LEO MADIGOW, well, I hope you find a really big room, because I forgot to mention several other favorites. For example, although I did not comment on it at the time, I did print out 5-Minute Poem #130–AM I DISTURBING YOU–and it is paper-clipped to the wall right next to where I write. You’ve versified a constant theme in my own living and thinking with that one. I also really loved the Moby Dick poem, since that is a novel I keep returning to, both for sustenance and because it pisses me off. (I call one of my typer’s–a WHITE torpedo–Moby, and I think of myself as Ahab when I write on it. I often walk away from those writing sessions on just one leg.) I also haven’t stopped thinking about the short story where the statues start moving and talking to the child in the park while their dad hallucinates that he is seeing his ex.

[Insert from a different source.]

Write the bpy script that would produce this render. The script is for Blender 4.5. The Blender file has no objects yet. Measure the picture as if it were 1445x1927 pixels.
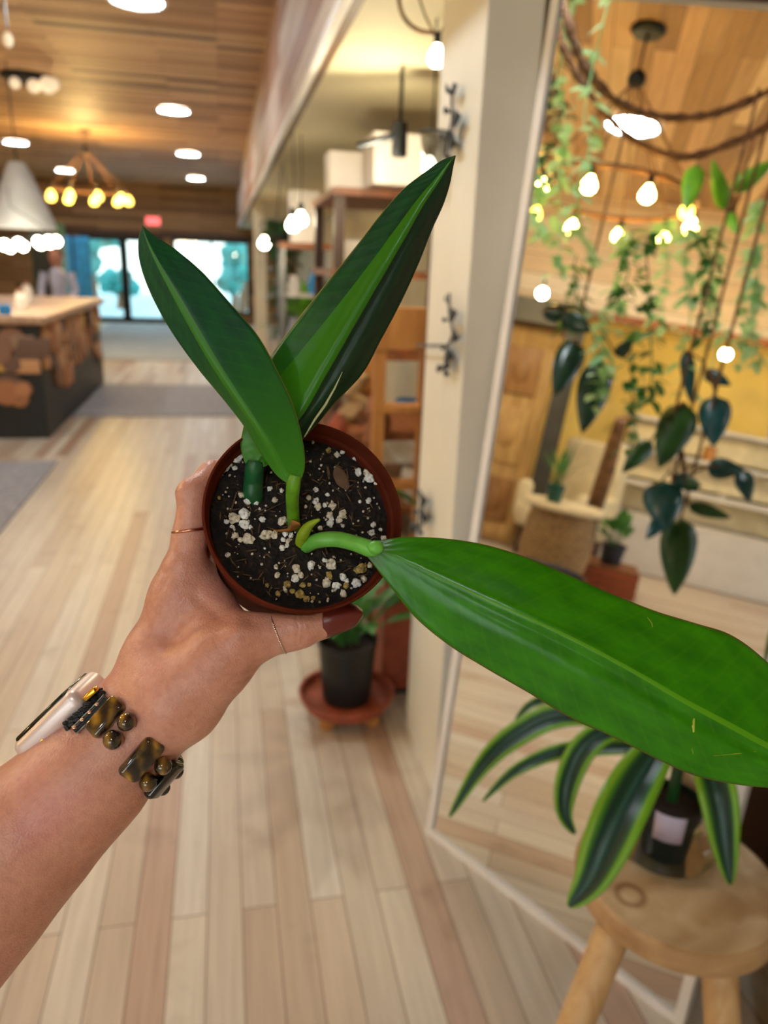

I would never want to reduce your work to a formula, especially since it constantly surprises, but as a generalized statement I would say that one thing I appreciate most about it is its inimitable combination of caustic critique, whimsical magic, self-mockery, and irreverent but sincerely lived depth of feeling. Also, I find that we are often on the same wavelength in some of our sensibilities, or at least I imagine we are, and it is simply a gift to get to read you everyday.
There, I guess maybe it might be better for you just to write outdoors now, where there aren’t any walls to constrict your head? But seriously, writers, and especially poets, don’t get enough appreciation, and I enjoy giving specific praise and appreciation where specific praise and appreciation is due. (Although, you should probably also keep in mind W. BERRY’s advice, via ROGER, to distrust anyone who likes your work.)
Cheers,
h@m
Okay, H@M, I’ll take your advice and distrust you for liking my work. In the meantime, I’m building an extension to house my humongous head. It’s too cold to write in the park…
DRO&I – I hope your wife is one of the many “mild cases” and you don’t get it at all. Fingers crossed…. yikes!
So far I’m feeling alright, and she’s feeling better.
Thanks for your post today, it inspired mine for tomorrow,.